Analyzing this large volume of data would have taken weeks to run on a standard computer: the research team modeled a massive network containing thousands of nodes, requiring extensive computer memory and processing power. Therefore, the team relied on Penn State’s Roar supercomputer.
According to Beaty, network science and supercomputers also give the researchers the ability to explore other areas of creativity. For example, the lab takes a similar approach in probing for signs of creativity among writers through a concept called “semantic distance,” which is a lot like a word association game.
“One of the common ways of measuring creativity that we use is giving people word association contests, and for those who can come up with distant associations, we might consider them to be more creative,” said Beaty.

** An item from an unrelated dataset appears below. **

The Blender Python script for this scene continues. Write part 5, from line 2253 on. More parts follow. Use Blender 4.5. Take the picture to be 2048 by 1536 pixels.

Supercomputers play a role on facilitating this research, too.
“To do this, we need some huge collections of texts and compute how often words co-occur together, for example,” said Beaty. “And because it's such a vast collection of texts, we need supercomputers run through that data really quickly and identify whether two concepts are close to each other and ones that are farther away. The farther away ones are more novel and therefore more creative.”
The team built a website, SemDis, based on this work that is powered by ROAR, allowing other scientists and educators to explore research into creativity on their own.
Next Steps
According to Merseal, the work into musical improvisation is at the proof-of-concept stage. In 2022, she plans to study the actual brains of musicians as they improvise.
The team will use neuroimaging -- or brain scanning -- technology, such as magnetic resonance imaging -- MRI -- machines, to watch how the brains of musicians react as they play. The technology may offer a glimpse into the role that differing styles and levels of musicianship play in improvising, said Merseal.
“I'm really excited to do some targeted sampling of beginning improvisers and expert improvisers, as well as classical musicians so we can really kind of get into it and see how these networks are different and what strategies they're using,” said Merseal.